No… That’s a photograph.
That’s a photograph right?
…mother fuck…
…how would you program that? How on Earth would you do that? How many polygons? We’re still in a day and age that polygons are used, right?
Why would you even need it that detailed? Why not just use high quality textures and half the polygons? Or make a new type of texture that reacts to the light?
If that really is CryEngine 3, that’s art right there. That is a masterpiece of work.
nearly every good looking game last gen was cell-shaded, and some games that were cell shaded and still looked bad (I’m looking at you Tales of the Abyss) since we couldn’t make ‘realistic’ looking graphics look good back then, I mean Halo 2 and Half Life 2 are the best looking games of that gen, the only really good looking non-cell shaded games of the gen.
oh, I forgot about Twilight Princess, that too looked good.
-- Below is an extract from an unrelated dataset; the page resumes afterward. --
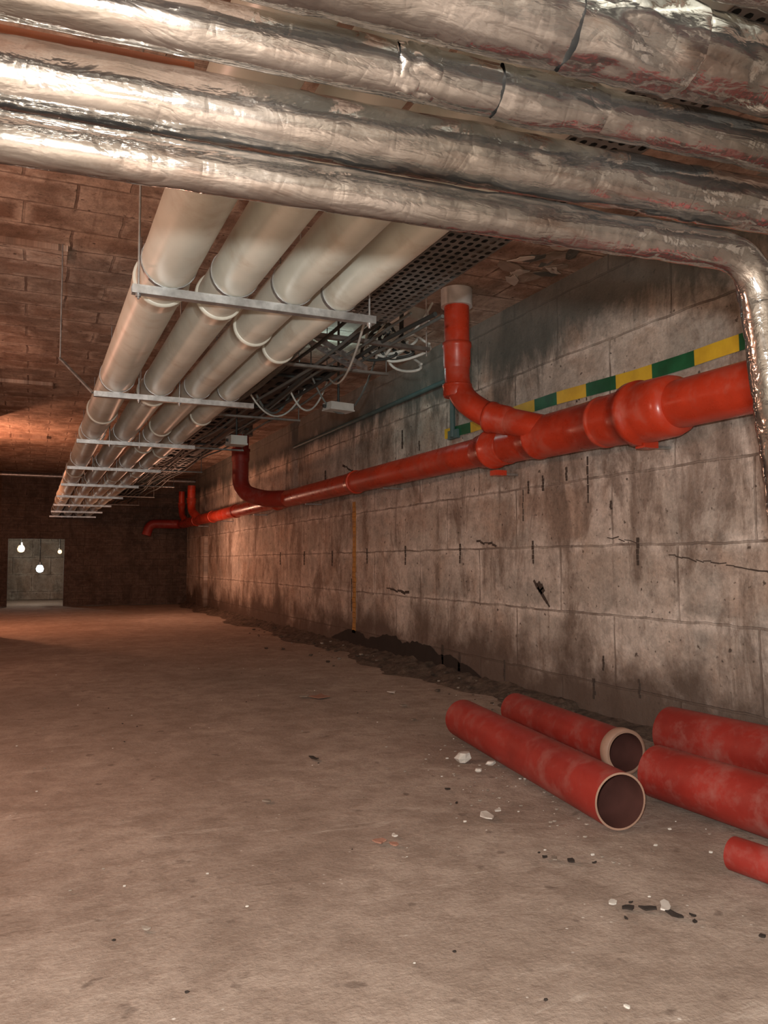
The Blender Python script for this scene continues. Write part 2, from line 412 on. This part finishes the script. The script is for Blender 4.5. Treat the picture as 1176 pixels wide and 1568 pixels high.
# ---------------------------------------------------------------- foil pipes
def foil(name,path,r):
    b=MB(name)
    def amp(p):
        t=min(1,max(0,(p.x-.2)/1.2)); return .3+.8*t
    def dsp(p,rr):
        q=Vector((p.x*2.2,p.y*7,p.z*7)); 
        a=.045*rr*noise.noise(q*1.2)+.035*rr*noise.noise(Vector((p.x*11,p.y*22,p.z*22)))
        c=abs(noise.noise(Vector((p.x*5+3,p.y*13,p.z*13))))
        return (a-(.07*rr*max(0,.12-c)/.12))*amp(p)
    pts=[]
    for i in range(len(path)-1):
        d=dense(path[i],path[i+1],.02); pts+=d if i==0 else d[1:]
    b.tube(pts,r,M_foil,56,disp=dsp)
    L=0; nxt=.35
    for i in range(1,len(pts)-6):
        L+=(pts[i]-pts[i-1]).length
        if L>nxt:
            nxt+=random.uniform(.35,.75)
            b.tube(pts[i:i+5],[r*1.0,r*1.02,r*1.022,r*1.02,r*1.0],M_foil,56,cap=False,disp=lambda p,rr:dsp(p,rr)+.02*r*noise.noise(p*35))
    return b
XA,XB=XL+.01,WX-.01
yA=lambda x:1.85-.083*x
pa=arc_path([(XA,yA(XA),H+.915),(1.95,yA(1.93),H+.915),(2.24,yA(1.95)-.02,0)],.13,8)
b=foil('foil_wrapped_pipe',pa,.055)
b.tube(dense((1.966,yA(1.93),H+.84),(1.984,yA(1.93),H+.76),.008),.0605,M_foil,40,cap=False,disp=lambda p,rr:.006*noise.noise(p*40))
b.build()
yB=lambda x:1.835-.094*x
foil('foil_wrapped_pipe',[(XA,yB(XA),H+1.05),(XB,yB(XB),H+1.05)],.076).build()
yC=lambda x:1.61-.085*x
b=foil('foil_wrapped_pipe',[(XA,yC(XA),H+1.09),(XB,yC(XB),H+1.09)],.057)
def wrap(b,yf,z,r,x0,w):
    ps=[(x0+w*k/12,yf(x0+w*k/12),z) for k in range(13)]
    b.tube(ps,[r*1.0]+[r*1.03]*11+[r*1.0],M_foil,64,cap=False,disp=lambda p,rr:.010*r/.06*noise.noise(Vector((p.x*9,p.y*22,p.z*22)))+.006*noise.noise(p*48)+.003*noise.noise(p*110))
wrap(b,yC,H+1.09,.057,.70,.10); wrap(b,yC,H+1.09,.058,.95,.28)
b.build()
yD=lambda x:1.39-.085*x
b=foil('foil_wrapped_pipe',[(XA,yD(XA),H+1.12),(XB,yD(XB),H+1.12)],.090)
wrap(b,yD,H+1.12,.091,.98,.30)
b.build()
yE=lambda x:1.15-.085*x
foil('foil_wrapped_pipe',[(XA,yE(XA),H+1.14),(XB,yE(XB),H+1.14)],.07).build()
b=MB('orange_conduit'); b.tube(dense((XA,2.26,H+1.28),(.35,2.02,H+1.28),.1),.011,M_rust,16); b.build()
for x in(-1.4,3.1):
    b=MB('pipe_hanger')
    b.box((x,1.5-.09*x,H+.84),(.04,1.1,.02),M_zinc)
    for dy in(-.53,.53): b.tube([(x,1.5-.09*x+dy,H+.84),(x,1.5-.09*x+dy,CT)],.006,M_zinc,8)
    b.build()

# ---------------------------------------------------------------- white pipes
wx=[(.573,.132),(.895,.120),(1.20,.112),(1.46,.10)]
ZS=H+1.30
sy=[1.25,3.9,6.5,9.15,11.8,14.45,17.1,19.75,22.4,24.8]
for i,(x,r) in enumerate(wx):
    b=MB('white_drain_pipe'); z=ZS+.025+r
    b.tube(dense((x,.2,z),(x,YP-.02,z),.5),r,M_white,40)
    for k in range(8):
        y=(4.15 if i in(0,1) else 4.0)+2.65*k + (.35*i if i>1 else .1*i)
        if k%2==1 and i%2==0: y+=1.2
        b.collar((x,y,z),(x,y+.17,z),r+.006,M_white,40,.006)
    b.build()
for j,y in enumerate(sy):
    b=MB('pipe_support_bracket')
    x0,x1=.40,1.66
    b.box(((x0+x1)/2,y,ZS-.018),(x1-x0,.045,.006),M_zinc)
    for s in(-1,1): b.box(((x0+x1)/2,y+s*.022,ZS),(x1-x0,.004,.04),M_zinc)
    b.box(((x0+x1)/2,y,ZS+.018),(x1-x0,.045,.003),M_zinc)
    for x in((x0+.03,x1-.03) if j==1 else (.735,1.052)):
        b.tube([(x,y,ZS-.045),(x,y,CT)],.006,M_zinc,8)
        b.tube([(x,y,ZS-.035),(x,y,ZS-.021)],.014,M_zinc,6)
    for x,r in wx:
        c=Vector((x,y,ZS+.025+r)); ps=[]
        for k in range(25):
            a=math.pi*2*k/24; ps.append(c+Vector((math.cos(a)*(r+.003),0,math.sin(a)*(r+.003))))
        for k in range(24): b.beam(ps[k],ps[k+1],.03,.004,M_zinc)
    b.build()
b=MB('stay_strut')
b.beam((.16,6.9,ZS+.35),(.40,6.62,ZS+.03),.03,.012,M_zinc)
b.tube([(.16,6.9,ZS+.33),(.16,6.9,CT)],.006,M_zinc,8)
b.build()

# ---------------------------------------------------------------- cable tray
def ptray(name,x0,x1,yy0,yy1,z,mt,fill=True,step=(.045,.06)):
    b=MB(name); cw,cl=step
    nxs=int((x1-x0)/cw);nys=int((yy1-yy0)/cl)
    for j in range(nys):
        for i in range(nxs):
            X=x0+i*cw;Y=yy0+j*cl
            vs=[(X,Y,z),(X+cw,Y,z),(X+cw,Y+cl,z),(X,Y+cl,z)]
            cx,cy=X+cw/2,Y+cl/2; a,c=cw*.28,cl*.33; k=.55
            inn=[(-a*k,-c),(a*k,-c),(a,-c*k),(a,c*k),(a*k,c),(-a*k,c),(-a,c*k),(-a,-c*k)]
            vs+=[(cx+p,cy+q,z) for p,q in inn]
            b.add(vs,[(0,1,5,4),(1,6,5),(1,2,7,6),(2,8,7),(2,3,9,8),(3,10,9),(3,0,11,10),(0,4,11)],mt)
    xe=x0+nxs*cw; ye=yy0+nys*cl
    for X in(x0,xe): b.box((X,(yy0+ye)/2,z+.03),(.003,ye-yy0,.06),mt)
    b.box(((x0+xe)/2,(yy0+ye)/2,z+.055),(xe-x0-.02,ye-yy0,.004),M_dark)
    y=yy0+.35
    while y<ye:
        for X in(x0-.01,xe+.01): b.tube([(X,y,z-.02),(X,y,CT)],.005,mt,8)
        b.beam((x0-.03,y,z-.012),(xe+.03,y,z-.012),.03,.02,mt); y+=1.7
    b.build()
ptray('perforated_cable_tray',1.70,2.04,.9,4.5,H+1.5,M_tray)
ptray('perforated_cable_tray',2.15,2.75,7.4,24.8,H+1.90,M_dark,step=(.15,.3))

# ---------------------------------------------------------------- cables, channel, boxes
b=MB('cable_bundle')
for k in range(7):
    xo=1.82+.12*k; ph=random.uniform(0,6)
    pts=[(xo+.04*math.sin(y*.6+ph),y,H+1.60+.05*math.sin(ph+y*.9)**2+.010*k) for y in [4.7+.8*i for i in range(25)]]
    b.tube(pts,random.uniform(.010,.022),M_dark if k%2 else M_cabg,8)
for y in(6.0,8.4,11,14,17,20,23): b.box((2.2,y,H+1.56),(.95,.04,.02),M_tray); b.tube([(1.74,y,H+1.56),(1.74,y,CT)],.006,M_tray,6); b.tube([(2.66,y,H+1.56),(2.66,y,CT)],.006,M_tray,6)
b.build()
b=MB('cable_coil')
for k in range(12):
    c=Vector((2.72+random.uniform(-.14,.14),6.0+random.uniform(-.1,.1),H+1.82+random.uniform(-.08,.08)))
    R=random.uniform(.08,.18); pts=[]
    ax=random.uniform(-.7,.7); az=random.uniform(.5,1)
    for t in range(31):
        a=t/30*6.28; pts.append(c+Vector((R*math.cos(a)*1.2,.10*math.sin(a*2+ax)+.03*t/30,R*math.sin(a)*az+ax*.12*math.cos(a))))
    b.tube(pts,.012,M_dark if k%3==0 else M_cable,8)
b.tube(arc_path([(2.65,6.0,H+1.9),(2.4,6.1,H+2.2),(2.3,6.3,CT)],.2),.02,M_dark,8)
b.tube(arc_path([(2.8,6.0,H+1.9),(2.9,6.2,H+2.4),(2.9,6.3,CT)],.2),.02,M_dark,8)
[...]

most of those textures probably have a diffusion texture (what you see) and 2 seperate masks.
One of which is a bump map (grayscale height map to determine light highlights) or a normal map (calculated from a bump map in which the red channel determines horizontal facing, the green channel determines verticle facing, and the blue channel determines height.) http://developer.valvesoftware.com/wiki/Bumpmap <==== this link is from the valve developer wiki, but most games nowadays use bumpmaps.
The other is a specular map, which determines areas of high reflection and low reflection points of the texture. This kind of mask is optional in most situations but may be necessary in some textures such as painted metal in which some paint has flaked off to reveal the more reflective metal underneath. Another situation is rocks near water where the rock would only be partially covered in water. http://developer.valvesoftware.com/wiki/Specular <==== again from the valve source engine but i suspect it’s used in most other games today.
I’m just making a point of telling you that most of those diffuse textures (diffuse = what you see) are not the only textures you’re seeing. They require some modifying masks which make it look that much more godly. Of course, they’re probably using very high poly models as well though
Actually, CryENGINE uses the following maps (On EVERYTHING):
-Diffuse
-Specular
-Bump
-Normal
-Environment
-Detail
-Opacity (only used on some, this allows parts of textures to be transparent)
-Decal (again, only used on some, this adds extra overlays to areas)
-SubSurface Scatter
And it’s not listed in the editor, but most ground textures use POM (Parallax Occlusion Map). This is like a bump map on steroids.
yep, i don’t know the clock speeds but i know that the 360s is faster, and the PS3 has 256 mb dedicated and 256 main ram, the 360 has 512 mb of bararro ram that changes from dedicated to shared based on software, its like shared but it isn’t. that’s why many devs prefer the 360, much more flexible…that and the PC esque architecture.
and yea, the CELL is the reason it costs more, fun fact: only 6 cores are active at one time on the CELL
quick note related to previous discussion: section 8 on 360 suppors nvidia physx
Yeah, the cell has the other cores locked to increase yeilds (if 1 or 2 cores is screwed up they can still use it)
1 of those cores is used for the OS, and the other is a ‘mother-core’. The other 4 do calculations, and this one checks it. It’s a bit of a bottleneck if you ask me…
yeah, its a great big clusterfuck, hell, as a result the PS3 is barely better than the 360 on the processor front, the 360s OS doesn’t need an entire fucking core and there isn’t any kind of a accuracy core (what the fuck was Sony thinking?) as a result of there being only 4 processing cores and a bottleneck it may as well just be a tri core like the 360.